No dia 25, do mesmo mês e ano, o projeto foi submetido à primeira discussão, sendo aprovado, após rejeição de requerimento do deputado padre Sizenando Marcos de Castro e Silva (cascavelense e vigário de Cascavel), que, respaldado pela recusa de três vereadores e pelo abaixo-assinado de sessenta e duas importantes figuras da comunidade – comerciantes, agricultores e criadores – enviado aos deputados clamando contra a promoção, motivados, possivelmente, por razões econômicas, pediu o seu adiamento. Na ocasião, fez grande defesa do projeto o deputado Justiniano de Serpa.
No dia seguinte, 26 de outubro, o projeto vai à segunda discussão, quando o deputado José Martiniano Peixoto de Alencar apresenta emenda sugerindo a mudança do nome para Visconde do Rio Branco, e o deputado padre Sizenando Marcos apresenta outra em que, embora aceitando a elevação, propõe não serem aumentados os ordenados dos professores (vem de longe a falta de apoio à educação).
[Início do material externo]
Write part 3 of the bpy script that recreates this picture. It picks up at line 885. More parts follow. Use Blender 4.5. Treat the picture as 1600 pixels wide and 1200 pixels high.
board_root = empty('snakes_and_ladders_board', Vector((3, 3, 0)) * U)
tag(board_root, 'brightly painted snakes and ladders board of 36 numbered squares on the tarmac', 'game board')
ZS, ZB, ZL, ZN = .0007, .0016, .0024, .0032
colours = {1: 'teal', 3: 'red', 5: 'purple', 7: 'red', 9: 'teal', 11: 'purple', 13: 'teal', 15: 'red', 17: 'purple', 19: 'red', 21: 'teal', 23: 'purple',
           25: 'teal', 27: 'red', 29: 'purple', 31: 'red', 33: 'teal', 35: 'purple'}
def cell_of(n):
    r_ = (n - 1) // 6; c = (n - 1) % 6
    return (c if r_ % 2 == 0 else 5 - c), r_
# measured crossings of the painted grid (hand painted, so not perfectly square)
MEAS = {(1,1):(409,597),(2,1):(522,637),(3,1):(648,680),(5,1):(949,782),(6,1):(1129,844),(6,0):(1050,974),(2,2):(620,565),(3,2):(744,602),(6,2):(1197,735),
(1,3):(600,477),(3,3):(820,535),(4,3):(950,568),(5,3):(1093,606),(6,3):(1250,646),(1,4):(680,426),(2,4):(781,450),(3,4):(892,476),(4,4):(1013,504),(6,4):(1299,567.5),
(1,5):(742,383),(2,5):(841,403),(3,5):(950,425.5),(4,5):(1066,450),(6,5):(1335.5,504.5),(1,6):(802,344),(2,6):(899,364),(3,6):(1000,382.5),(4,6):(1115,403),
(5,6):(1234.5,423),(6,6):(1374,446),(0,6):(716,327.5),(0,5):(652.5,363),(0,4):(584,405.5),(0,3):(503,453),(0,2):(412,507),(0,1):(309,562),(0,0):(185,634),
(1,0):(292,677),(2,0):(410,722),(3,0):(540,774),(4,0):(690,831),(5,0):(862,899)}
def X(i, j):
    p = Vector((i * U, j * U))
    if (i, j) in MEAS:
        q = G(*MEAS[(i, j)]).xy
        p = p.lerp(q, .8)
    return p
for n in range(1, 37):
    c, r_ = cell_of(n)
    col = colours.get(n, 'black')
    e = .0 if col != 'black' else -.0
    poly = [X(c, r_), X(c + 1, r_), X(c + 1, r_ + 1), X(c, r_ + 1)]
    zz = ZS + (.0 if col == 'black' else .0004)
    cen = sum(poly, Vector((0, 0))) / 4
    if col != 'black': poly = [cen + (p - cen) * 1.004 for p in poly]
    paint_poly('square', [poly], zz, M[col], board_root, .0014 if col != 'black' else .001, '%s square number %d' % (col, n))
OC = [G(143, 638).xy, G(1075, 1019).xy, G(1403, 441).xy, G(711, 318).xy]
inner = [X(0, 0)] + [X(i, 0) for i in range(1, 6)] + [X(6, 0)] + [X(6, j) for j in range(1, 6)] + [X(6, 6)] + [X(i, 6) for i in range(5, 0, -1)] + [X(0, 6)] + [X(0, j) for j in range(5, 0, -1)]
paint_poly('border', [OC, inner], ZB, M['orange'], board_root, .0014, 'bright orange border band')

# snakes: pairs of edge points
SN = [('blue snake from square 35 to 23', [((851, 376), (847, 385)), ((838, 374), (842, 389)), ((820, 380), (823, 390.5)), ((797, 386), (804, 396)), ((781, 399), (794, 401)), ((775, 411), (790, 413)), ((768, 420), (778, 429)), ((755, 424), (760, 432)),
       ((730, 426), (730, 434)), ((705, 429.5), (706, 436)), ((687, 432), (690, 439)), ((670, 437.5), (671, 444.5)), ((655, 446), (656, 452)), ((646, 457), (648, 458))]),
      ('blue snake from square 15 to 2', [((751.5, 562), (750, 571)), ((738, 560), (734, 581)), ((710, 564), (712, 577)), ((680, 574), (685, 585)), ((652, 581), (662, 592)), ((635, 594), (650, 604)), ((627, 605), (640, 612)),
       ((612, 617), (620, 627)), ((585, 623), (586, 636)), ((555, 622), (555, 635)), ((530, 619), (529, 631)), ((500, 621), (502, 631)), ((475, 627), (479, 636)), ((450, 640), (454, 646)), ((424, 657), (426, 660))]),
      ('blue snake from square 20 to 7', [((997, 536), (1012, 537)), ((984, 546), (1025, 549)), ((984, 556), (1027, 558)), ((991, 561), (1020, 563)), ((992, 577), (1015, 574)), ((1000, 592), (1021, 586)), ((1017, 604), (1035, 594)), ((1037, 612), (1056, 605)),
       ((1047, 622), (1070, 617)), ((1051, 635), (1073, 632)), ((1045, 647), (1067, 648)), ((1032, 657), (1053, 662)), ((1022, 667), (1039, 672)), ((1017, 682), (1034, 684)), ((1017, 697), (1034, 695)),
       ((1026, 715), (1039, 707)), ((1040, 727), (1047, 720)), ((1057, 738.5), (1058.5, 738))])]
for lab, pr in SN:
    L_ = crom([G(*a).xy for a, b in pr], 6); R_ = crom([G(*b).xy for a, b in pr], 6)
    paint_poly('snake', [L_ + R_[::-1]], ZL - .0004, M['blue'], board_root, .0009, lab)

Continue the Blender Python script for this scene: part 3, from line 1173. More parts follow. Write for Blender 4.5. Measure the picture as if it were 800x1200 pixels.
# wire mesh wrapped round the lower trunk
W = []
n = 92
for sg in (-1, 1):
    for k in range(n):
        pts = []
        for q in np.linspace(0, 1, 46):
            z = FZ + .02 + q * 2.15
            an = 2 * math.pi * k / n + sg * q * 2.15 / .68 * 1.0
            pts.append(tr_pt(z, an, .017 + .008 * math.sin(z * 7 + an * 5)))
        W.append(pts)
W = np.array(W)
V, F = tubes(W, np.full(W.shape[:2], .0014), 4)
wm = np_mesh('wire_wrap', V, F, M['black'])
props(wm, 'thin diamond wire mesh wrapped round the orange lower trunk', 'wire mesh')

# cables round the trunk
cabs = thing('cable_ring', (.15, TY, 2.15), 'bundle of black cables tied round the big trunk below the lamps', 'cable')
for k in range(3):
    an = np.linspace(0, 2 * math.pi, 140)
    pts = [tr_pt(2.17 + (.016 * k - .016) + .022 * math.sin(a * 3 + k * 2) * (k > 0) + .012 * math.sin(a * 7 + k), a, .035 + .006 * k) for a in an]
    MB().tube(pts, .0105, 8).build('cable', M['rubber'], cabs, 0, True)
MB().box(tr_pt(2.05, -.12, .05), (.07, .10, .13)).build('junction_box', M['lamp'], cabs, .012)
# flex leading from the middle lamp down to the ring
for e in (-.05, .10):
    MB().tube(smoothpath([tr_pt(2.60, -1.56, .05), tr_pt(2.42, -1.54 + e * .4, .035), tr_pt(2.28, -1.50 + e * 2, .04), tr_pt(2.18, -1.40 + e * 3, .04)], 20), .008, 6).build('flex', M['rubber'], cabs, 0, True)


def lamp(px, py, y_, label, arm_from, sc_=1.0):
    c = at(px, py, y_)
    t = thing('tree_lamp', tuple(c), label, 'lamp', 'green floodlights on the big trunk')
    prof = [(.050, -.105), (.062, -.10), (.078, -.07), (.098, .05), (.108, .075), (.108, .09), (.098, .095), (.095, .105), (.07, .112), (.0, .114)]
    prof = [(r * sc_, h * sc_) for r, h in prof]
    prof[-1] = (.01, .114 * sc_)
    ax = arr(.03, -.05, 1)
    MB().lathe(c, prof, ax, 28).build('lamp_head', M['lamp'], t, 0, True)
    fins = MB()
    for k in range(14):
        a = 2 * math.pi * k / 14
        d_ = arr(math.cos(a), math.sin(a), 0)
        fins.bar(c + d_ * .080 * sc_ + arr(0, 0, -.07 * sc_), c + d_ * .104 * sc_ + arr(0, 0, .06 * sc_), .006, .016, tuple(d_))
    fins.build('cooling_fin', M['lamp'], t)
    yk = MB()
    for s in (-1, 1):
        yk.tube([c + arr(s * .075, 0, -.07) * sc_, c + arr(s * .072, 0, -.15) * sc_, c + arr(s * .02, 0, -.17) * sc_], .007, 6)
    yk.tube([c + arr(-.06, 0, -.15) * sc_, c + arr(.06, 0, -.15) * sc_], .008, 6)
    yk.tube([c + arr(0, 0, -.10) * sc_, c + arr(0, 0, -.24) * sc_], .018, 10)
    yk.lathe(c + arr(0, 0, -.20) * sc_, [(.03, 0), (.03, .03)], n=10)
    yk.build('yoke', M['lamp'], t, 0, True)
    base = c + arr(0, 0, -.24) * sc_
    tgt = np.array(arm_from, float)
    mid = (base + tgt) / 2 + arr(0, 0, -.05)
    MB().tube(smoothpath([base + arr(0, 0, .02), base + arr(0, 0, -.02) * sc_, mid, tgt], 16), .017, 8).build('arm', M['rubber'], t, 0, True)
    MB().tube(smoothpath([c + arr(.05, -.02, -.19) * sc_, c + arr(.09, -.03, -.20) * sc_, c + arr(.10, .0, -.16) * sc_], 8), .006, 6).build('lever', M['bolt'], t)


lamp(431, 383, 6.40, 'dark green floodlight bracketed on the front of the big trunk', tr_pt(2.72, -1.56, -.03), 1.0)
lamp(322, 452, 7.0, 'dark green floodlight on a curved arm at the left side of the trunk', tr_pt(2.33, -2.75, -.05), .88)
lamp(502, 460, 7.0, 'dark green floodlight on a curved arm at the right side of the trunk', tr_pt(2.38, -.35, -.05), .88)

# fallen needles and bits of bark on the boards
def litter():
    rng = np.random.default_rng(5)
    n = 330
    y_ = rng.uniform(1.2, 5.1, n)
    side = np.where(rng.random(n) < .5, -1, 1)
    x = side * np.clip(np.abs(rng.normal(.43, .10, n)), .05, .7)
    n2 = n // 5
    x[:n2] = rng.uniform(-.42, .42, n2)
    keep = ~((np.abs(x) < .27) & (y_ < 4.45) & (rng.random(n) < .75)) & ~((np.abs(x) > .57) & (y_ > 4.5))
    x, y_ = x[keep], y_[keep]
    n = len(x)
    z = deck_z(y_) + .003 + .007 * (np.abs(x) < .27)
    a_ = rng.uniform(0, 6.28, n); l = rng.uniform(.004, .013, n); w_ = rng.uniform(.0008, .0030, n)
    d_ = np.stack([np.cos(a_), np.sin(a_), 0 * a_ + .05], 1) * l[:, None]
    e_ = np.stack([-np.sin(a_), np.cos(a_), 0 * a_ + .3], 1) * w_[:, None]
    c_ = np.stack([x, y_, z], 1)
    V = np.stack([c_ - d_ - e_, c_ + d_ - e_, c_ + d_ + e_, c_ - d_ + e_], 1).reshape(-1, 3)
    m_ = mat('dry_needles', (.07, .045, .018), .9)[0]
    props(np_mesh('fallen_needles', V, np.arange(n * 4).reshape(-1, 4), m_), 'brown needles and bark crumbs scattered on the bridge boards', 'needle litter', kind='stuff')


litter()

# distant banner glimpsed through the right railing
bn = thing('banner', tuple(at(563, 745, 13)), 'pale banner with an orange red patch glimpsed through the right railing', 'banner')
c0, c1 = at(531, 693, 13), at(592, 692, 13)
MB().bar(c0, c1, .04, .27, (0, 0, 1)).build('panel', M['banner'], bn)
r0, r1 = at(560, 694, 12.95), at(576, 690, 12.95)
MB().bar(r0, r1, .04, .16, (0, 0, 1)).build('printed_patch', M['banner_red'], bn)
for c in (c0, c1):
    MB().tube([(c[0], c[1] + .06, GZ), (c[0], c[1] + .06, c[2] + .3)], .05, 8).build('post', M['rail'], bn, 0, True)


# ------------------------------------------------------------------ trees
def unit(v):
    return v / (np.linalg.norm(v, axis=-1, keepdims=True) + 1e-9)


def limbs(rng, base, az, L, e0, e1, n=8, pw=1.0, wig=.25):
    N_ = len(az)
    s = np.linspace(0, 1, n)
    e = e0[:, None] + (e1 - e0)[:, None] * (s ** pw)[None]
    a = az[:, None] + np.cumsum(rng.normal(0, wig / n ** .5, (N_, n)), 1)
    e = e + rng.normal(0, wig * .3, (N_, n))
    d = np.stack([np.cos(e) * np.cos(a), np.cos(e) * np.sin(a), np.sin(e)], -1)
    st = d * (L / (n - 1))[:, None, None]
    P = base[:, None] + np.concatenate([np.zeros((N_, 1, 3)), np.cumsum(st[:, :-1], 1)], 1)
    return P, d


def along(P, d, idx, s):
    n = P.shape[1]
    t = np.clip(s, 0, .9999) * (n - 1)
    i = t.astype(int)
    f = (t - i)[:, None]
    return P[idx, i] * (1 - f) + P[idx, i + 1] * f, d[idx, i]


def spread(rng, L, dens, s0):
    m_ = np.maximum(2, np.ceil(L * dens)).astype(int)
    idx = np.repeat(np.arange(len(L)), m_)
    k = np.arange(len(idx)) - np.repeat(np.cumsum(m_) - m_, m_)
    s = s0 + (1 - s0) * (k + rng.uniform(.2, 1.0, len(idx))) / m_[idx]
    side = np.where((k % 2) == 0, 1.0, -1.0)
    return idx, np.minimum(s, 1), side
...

Contra esta se insurge o deputado Raimundo Carlos da Silva Peixoto, enfrentando o padre Sizenando em discussão, mas ambas as emendas são rejeitadas.
No dia 27 de outubro, a Assembleia Provincial faz a terceira discussão do projeto e ainda falam, contra, os deputados padre Sizenando e José Mendes Pereira de Vasconcelos, pronunciando-se, a favor, os deputados Belisário Cícero Alexandrino e Justiniano de Serpa, com apresentação de emenda, assim concebida:
“FICA ELEVADA À CATEGORIA DE CIDADE, COM A MESMA DENOMINAÇÃO, A VILA DE CASCAVEL, continuando em vigor a Lei Provincial no 1.065 de 7 de novembro de 1863”, que tem por finalidade garantir à vila de Aquiraz a sede da comarca.
O projeto é aprovado com esta emenda, tendo votado contra os deputados Sizenando Marcos de Castro e Silva, José Mendes Pereira de Vasconcelos, Custódio Ribeiro Guimarães, Arcádio Lindolpho de Almeida Fortuna e Francisco Barbosa de Paula Pessoa.
No dia 29, ainda de outubro, é aprovada a redação final do projeto, logo remetido ao presidente da província, Dr. Sátiro de Oliveira Dias, para sanção.
Finalmente, NO DIA 2 DE NOVEMBRO DE 1883, É SANCIONADA A LEI No 2.039, CRIANDO, PARA SEMPRE, A CIDADE DE CASCAVEL, SEDE DO MUNICÍPIO DO MESMO NOME.